For India, CASD represents the
assurance of survivability and strength in a nuclear exchange; for Pakistan,
it is a strategic provocation that challenges its deterrence calculus on both
political and military fronts.
This shifting balance portends a new era of undersea nuclear competition, one
in which discreet deployments, survivability, and technological leaps may
matter as much as traditional land-based postures.
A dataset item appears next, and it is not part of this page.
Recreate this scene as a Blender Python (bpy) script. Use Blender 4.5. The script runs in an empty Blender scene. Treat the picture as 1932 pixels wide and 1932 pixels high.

Comparative table highlighting the India vs Pakistan undersea nuclear capabilities and doctrine differences:
India Vs Pakistan: Undersea Nuclear Capabilities
| Category | India | Pakistan |
|---|---|---|
| Nuclear Submarine Fleet | 2 commissioned SSBNs (INS Arihant, INS Arighat), S-4/S-4* under trials, S-5 class (13,500 tons) under construction; long-term goal of 10–12 nuclear submarines (SSBNs + SSNs) | No operational SSBNs; operates conventional Agosta-90B and Khalid-class diesel-electric submarines; plans for 8 Chinese-origin Hangor-class (Type 039B) by 2030 (non-nuclear, AIP propulsion) |
| SLBM Capability | K-15 (750–1,500 km, operational), K-4 (3,500–4,000 km tested), K-5 (>5,000 km, MIRV in development), K-6 (~8,000 km projected with hypersonic capability) | No dedicated SLBMs; relies on land-based ballistic missiles (Shaheen, Ababeel) and limited cruise missiles (Babur SLCM with ~450–700 km range, tested on Agosta-90B submarines) |
| Nuclear Doctrine at Sea | Continuous at Sea Deterrence (CASD) with constant SSBN patrols to ensure survivable second-strike capability | No established CASD; nuclear posture is primarily land-based with nascent interest in limited sea-based deterrence |
| Strategic Bases | Project Varsha underground base near Visakhapatnam for SSBN shelter, command-and-control, and discreet deployments | Karachi and Ormara naval bases; no specialized nuclear submarine base |
| Second-Strike Survivability | High: stealth SSBN deployments in Bay of Bengal, MIRV capability, increasing missile ranges | Low: survivability dependent on air and land-based assets; limited SLCM option vulnerable to detection |
| ASW (Anti-Submarine Warfare) | Growing ASW fleet with P-8I Neptune aircraft, advanced sonar nets, ASW corvettes, and planned SSNs for hunter-killer roles | Limited ASW capability; primarily conventional means with Chinese assistance, but still inferior to India’s surveillance and P-8I fleet |
| Regional Strategic Impact | Moves toward a “nuclear fortress” in Bay of Bengal; credible and survivable deterrent against both China and Pakistan | Vulnerability to Indian SSBN patrols raises strategic anxiety; reliant on asymmetric strategies and potential escalation in land-based nuclear forces |
| Future Outlook (2030) | Fully operational nuclear triad, with 5–6 SSBNs in service including S-5 class, ensuring uninterrupted CASD | May deploy SLCMs on future Hangor-class submarines; unlikely to match India’s SSBN fleet; focus likely on ASW improvements and tactical nuclear escalation options |
By 2035, India is projected to have a robust sea-based nuclear triad with multiple SSBN patrols at all times, ensuring CASD, while Pakistan will likely rely only on short-range SLCMs aboard conventional submarines, which are survivable only in peacetime but vulnerable during conflict. India’s posture trends toward a “Soviet-style bastion strategy,” while Pakistan remains locked into asymmetric responses and tactical nuclear options.